The India–Myanmar–Bangladesh security arc stands at a moment of structural transition. Myanmar’s civil war continues to destabilise the frontier, transnational insurgency networks are reviving, and external powers are vying to shape the region’s connectivity landscape. The interim government in Bangladesh has introduced a new strategic variable, reshaping India’s eastern calculations.

While the foundations of India–Bangladesh co-operation remain intact, the foreign-policy recalibration underway in Dhaka demands renewed diplomacy and adaptive security engagement. For India, stability in the arc cannot be achieved through unilateral measures.
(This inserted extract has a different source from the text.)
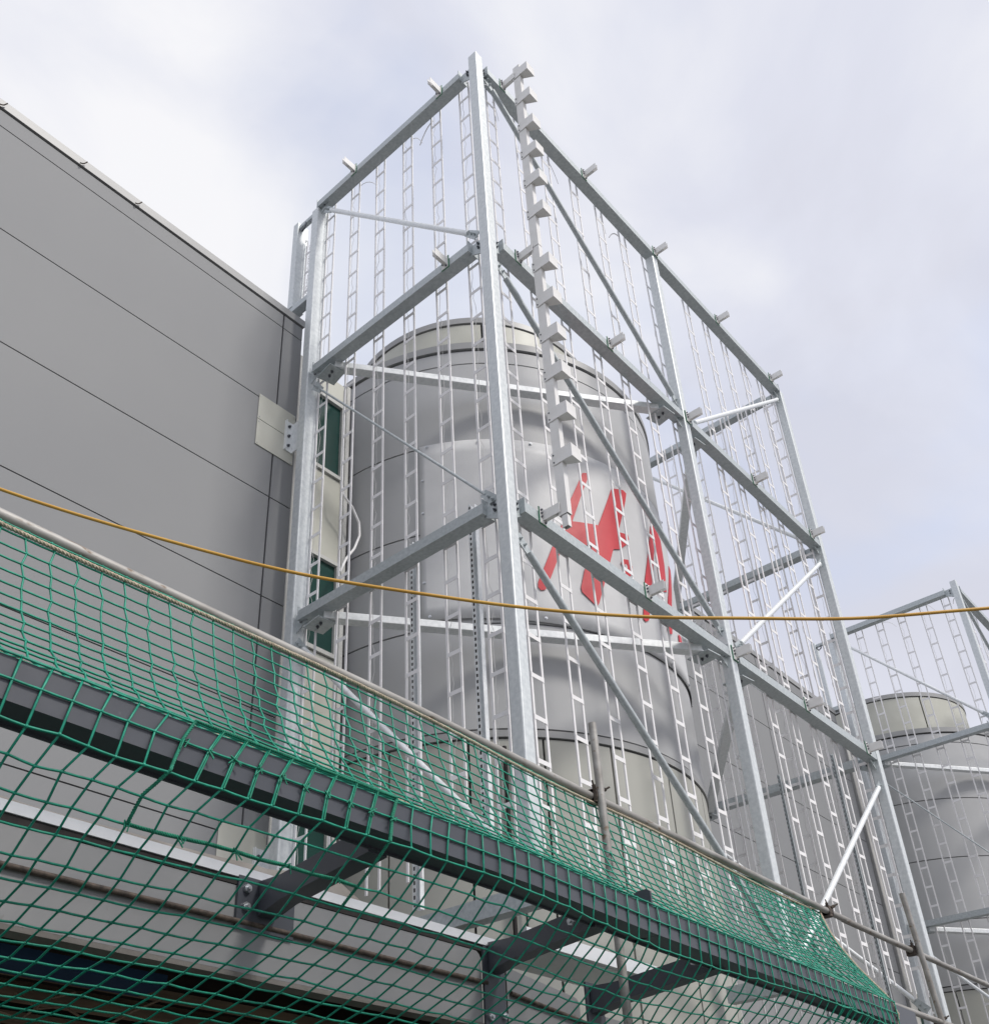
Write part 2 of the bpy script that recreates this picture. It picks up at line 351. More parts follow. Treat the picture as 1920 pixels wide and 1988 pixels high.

A resilient architecture must synthesise security co-operation, political engagement, humanitarian governance, and development-led border integration, anchored in both bilateral and trilateral frameworks.

As great-power competition intensifies and domestic transitions reshape the political geography of the region, the security arc will be a decisive determinant of the Bay of Bengal’s strategic future and the stability of the Northeast region. This arc will be won not by force alone, but by strategy, development, and diplomatic dominance

(Ambassador Sushil Kumar Singhal, IFS (R), former Ambassador to Angola. He has served in Tanzania, Belgium, Bangladesh and Hungary. The views expressed are of the author and do not necessarily reflect the views of The News Analytics Herald.)

Quick Insights

  • Porous India–Myanmar and India–Bangladesh borders sustain insurgency, trafficking and cross-border criminal networks.
  • Myanmar’s civil war has revived militant sanctuaries threatening Northeast India’s fragile security environment.
  • Bangladesh’s interim government introduces uncertainty into traditionally strong India–Bangladesh security cooperation.
  • China, Iran, Turkey and the USA intensify strategic competition across emerging regional connectivity corridors.
  • Long-term stability requires integrating security operations with development, diplomacy and border community welfare.